David Quigg of the AAT council surmises that people using electronic accounting system often believe their records are correct purely because they are on a computer – therefore accountants are still required to hold users’ hands, to ensure they make no mistakes. Not so, Mr. Quigg. With intelligently designed software even a completely knowledge-free user can be guided through a simple process to produce correct accounts.

Again, the problem here is not the user nor the technology (which the piece heavily implies), the issue is translating the information from easily-comprehensible figures into the language of accounting. It isn’t easy, but with software it can be done.

Contrary to the research by the Open University cited by Willis (fortuitously timed to coincide with a big promotion of their own bookkeeping courses, it should be added), when setting up Crunch we found that the majority of small business owners saw their accountants as a witch doctors of sorts – practitioners of dark arts who had to be paid in kind for their services. By putting control in the hands of clients through simple software we are helping them to better understand the accounting process (obviously, I can understand why this would worry some accountants!), and allowing them to feel a part of their investment in our services, rather than pouring money into a black hole and having their accounts spat out at the other end.

Where I completely agree with the AAT is that accountants should have a face and be eminently approachable. This is the one thing an accountant can still do better than a computer, and the one huge pitfall of cloud computing. Our accountants often say they feel more like encyclopedias than calculators because they act as fonts of knowledge instead of data-entry grunts. Local accountancy firms have to target several verticals due to their comparatively small market, and can’t possibly hope to be experts in business, personnel and tax regulations for businesses of all sizes. Our market is the entire country – so we specifically target freelancers, contractors and small businesses and make sure we know their issues inside out. Our targeted approach means we can better serve our clients, even if we never meet them face-to-face. Visit VeryGoodService.com, a website recognising companies with exemplary customer support, and you’ll only find one accountancy firm on there – Crunch. When your accountants aren’t tapping away on spreadsheets all day you’ll be surprised how personable they become.

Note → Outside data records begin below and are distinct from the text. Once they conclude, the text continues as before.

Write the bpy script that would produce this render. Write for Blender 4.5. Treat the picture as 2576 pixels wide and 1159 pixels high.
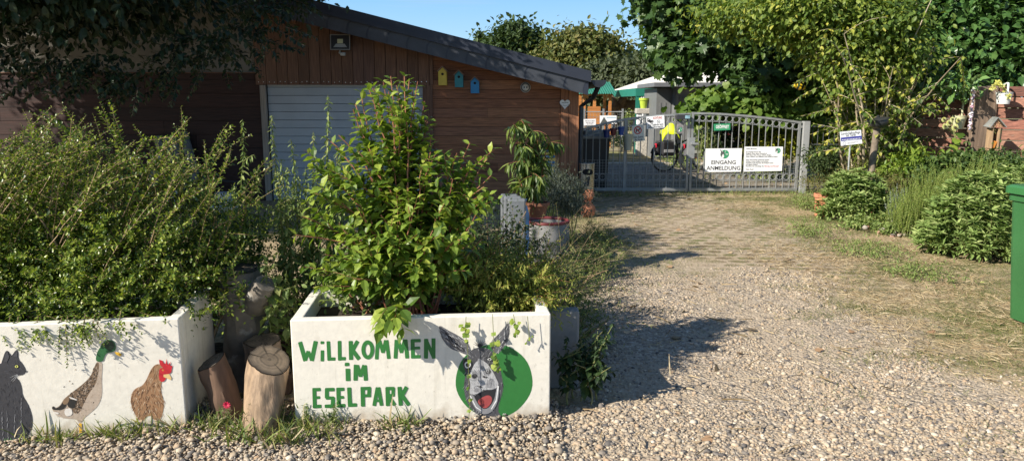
import bpy, math, random
import numpy as np
from mathutils import Vector, Matrix, noise as mnoise
R=math.radians
S=bpy.context.scene
for o in list(bpy.data.objects): bpy.data.objects.remove(o)
C=S.collection
# ------------------------------------------------ camera
EYE=1.65; PITCH=R(9.9); FPX=1860.0
cd=bpy.data.cameras.new('camera'); cam=bpy.data.objects.new('camera',cd); C.objects.link(cam)
cam.location=(0,0,EYE); cam.rotation_euler=(math.pi/2-PITCH,0,0)
cd.sensor_width=36; cd.lens=FPX/2576*36; cd.clip_end=2000; cd.clip_start=.05
S.camera=cam
S.render.resolution_x=1024; S.render.resolution_y=460
# ------------------------------------------------ world and sun
LD=Vector((1.3,.8,-1)).normalized()
SUNEL=math.asin(-LD.z); SUNROT=math.atan2(-LD.x,-LD.y)
w=bpy.data.worlds.new("World"); S.world=w; w.use_nodes=True
nt=w.node_tree; nt.nodes.clear()
sky=nt.nodes.new('ShaderNodeTexSky'); sky.sky_type='NISHITA'; sky.sun_disc=False
sky.sun_elevation=SUNEL; sky.sun_rotation=SUNROT; sky.air_density=1.0; sky.dust_density=.2; sky.ozone_density=3.0
bg=nt.nodes.new('ShaderNodeBackground'); bg.inputs[1].default_value=.075
out=nt.nodes.new('ShaderNodeOutputWorld')
tc=nt.nodes.new('ShaderNodeTexCoord'); mp=nt.nodes.new('ShaderNodeMapping'); mp.inputs['Scale'].default_value=(1.6,1.6,26)
mp.inputs['Rotation'].default_value=(0.05,0.06,0)
nz=nt.nodes.new('ShaderNodeTexNoise'); nz.inputs['Scale'].default_value=1.7; nz.inputs['Detail'].default_value=5
cr=nt.nodes.new('ShaderNodeValToRGB'); cr.color_ramp.elements[0].position=.50; cr.color_ramp.elements[1].position=.78
cr.color_ramp.elements[0].color=(0,0,0,1); cr.color_ramp.elements[1].color=(.5,.5,.5,1)
# clear late summer blue, paler towards the horizon
sx=nt.nodes.new('ShaderNodeSeparateXYZ'); nt.links.new(tc.outputs['Generated'],sx.inputs[0])
gr_=nt.nodes.new('ShaderNodeValToRGB'); e=gr_.color_ramp.elements; e[0].position=.0; e[0].color=(5.6,7.9,9.6,1); e[1].position=.5; e[1].color=(.45,1.1,2.8,1)
k_=e.new(.13); k_.color=(2.6,5.5,9.0,1)
nt.links.new(sx.outputs[2],gr_.inputs[0])
sm=nt.nodes.new('ShaderNodeMixRGB'); sm.inputs[0].default_value=.8; nt.links.new(sky.outputs[0],sm.inputs[1]); nt.links.new(gr_.outputs[0],sm.inputs[2])
mx=nt.nodes.new('ShaderNodeMixRGB'); mx.inputs[2].default_value=(5.2,5.7,6.2,1)
nt.links.new(tc.outputs['Generated'],mp.inputs[0]); nt.links.new(mp.outputs[0],nz.inputs[0]); nt.links.new(nz.outputs[0],cr.inputs[0])
nt.links.new(cr.outputs[0],mx.inputs[0]); nt.links.new(sm.outputs[0],mx.inputs[1]); nt.links.new(mx.outputs[0],bg.inputs[0]); nt.links.new(bg.outputs[0],out.inputs[0])
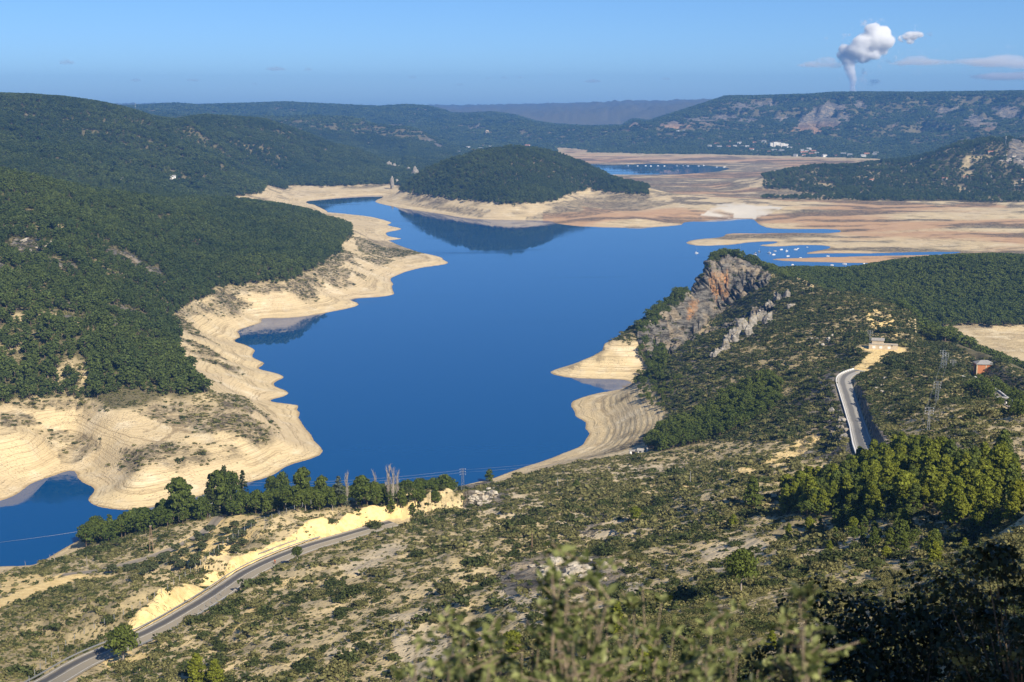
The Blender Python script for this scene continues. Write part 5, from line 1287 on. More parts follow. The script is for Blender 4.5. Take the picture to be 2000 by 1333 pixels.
def rocks(lst, label, group, meshes, r0, r1, base, squash=(1, 1, 1), cat='rock'):
    for i, (px, py, k_) in enumerate(lst):
        p = at(px, py, r0, r1); o = put('rock_outcrop', meshes[i % len(meshes)]); s = base * k_
        o.location = (p.x, p.y, p.z - .15 * s); o.rotation_euler = (rng.uniform(-.3, .3), rng.uniform(-.3, .3), rng.uniform(0, 6.28)); o.scale = (s * squash[0] * rng.uniform(.8, 1.3), s * squash[1], s * squash[2] * rng.uniform(.7, 1.3))
        tag(o, label, cat, group)
def spread(pts, n_, kmin=.5, kmax=1.3):
    out = []; p = np.array(pts, float)
    for _ in range(n_):
        w = rng.dirichlet(np.ones(len(p)) * .7); q = w @ p; out.append((q[0], q[1], rng.uniform(kmin, kmax)))
    return out
rocks([(1450,645,1.7),(1430,668,1.6),(1480,628,1.7),(1497,634,1.4),(1463,655,1.2),(1520,588,1.3),(1535,582,1),(1505,604,1),(1415,684,1.1),(1400,695,.9),(1440,655,1.3),(1490,618,1.2),(1470,640,1.3),(1545,600,.8)], 'grey limestone rib with dark shaded side on the slope below the crag', 'limestone ribs below the crag', RM, 800, 1245, 3.2, (1, .8, 1.6))
rocks(spread([(980,1160),(1010,1100),(1080,1085),(1150,1078),(1220,1112),(1200,1148),(1080,1150)], 46, .4, 1.5), 'pale limestone lump of the outcrop on the foreground hillside', 'pale outcrop on the foreground hillside', RP, 200, 520, 1.25, (1.3, 1, .8))
rocks(spread([(880,978),(910,952),(960,942),(990,960),(980,990),(930,995)], 26, .4, 1.3), 'grey rock of the stony knoll above the water', 'rocks of the stony knoll', RP, 400, 800, 1.3, (1.2, 1, .8))
rocks(spread([(1590,870),(1620,800),(1655,790),(1680,860),(1640,880)], 22, .4, 1.2), 'rock on the steep slope left of the ridge road', 'rocks left of the ridge road', RM, 400, 800, 1.5)
rocks(spread([(1560,650),(1620,640),(1660,670),(1600,690)], 16, .4, 1.1), 'white stone in the scrub above the ridge road bend', 'stones above the road bend', RP, 600, 1100, 1.3)
rocks(spread([(1690,745),(1760,730),(1720,770)], 8, .5, 1.2), 'white rock on the hump right of the ridge road', 'rocks on the hump', RP, 450, 900, 1.3)
rocks([(445,392,1.5),(452,394,1.2),(439,395,1.0)], 'white crag poking out of the forest on the near left ridge', 'white crag on the left ridge', RP, 1300, 2400, 5, (1, .8, 1.0))
rocks(spread([(20,440),(120,480),(60,500)], 16, .4, 1.2), 'grey rock among the trees of the left hillside', 'rocks in the left hillside forest', RP, 850, 1700, 3.0, (1.3, 1, .6))
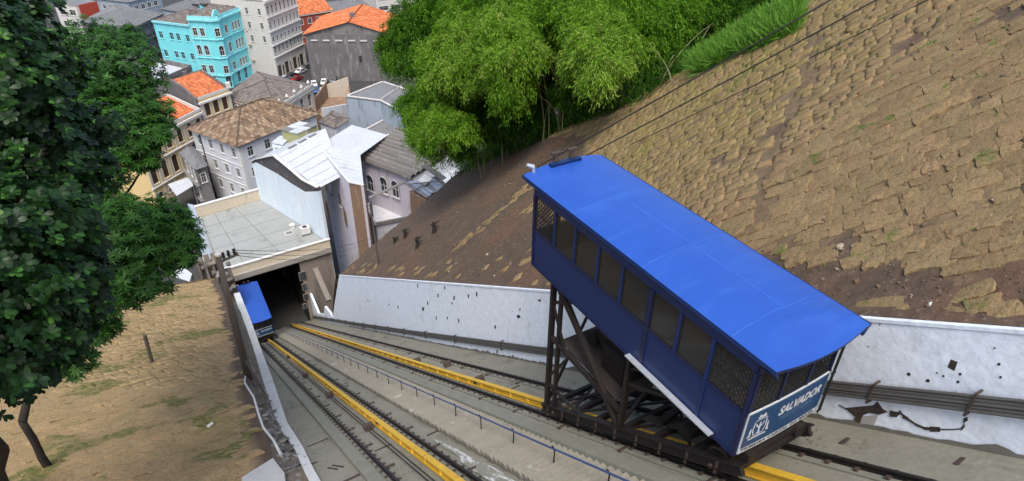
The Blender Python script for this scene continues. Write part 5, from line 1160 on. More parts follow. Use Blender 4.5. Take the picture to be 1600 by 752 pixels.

By automating accountancy practises through software we can increase our efficiency (see our “Annual accounts in one click” function, for example), lower our costs – and in turn, our clients’ expenditure. It used to be the rule that a cheap accountant was a bad accountant. We’re the cheapest full-service accountant around and are listed top of an independent leaderboard for small business ASPs.

The trick is to let each arm of the business do what they do best – let the computers do the computing, and let the humans be human. Evolution needn’t be feared.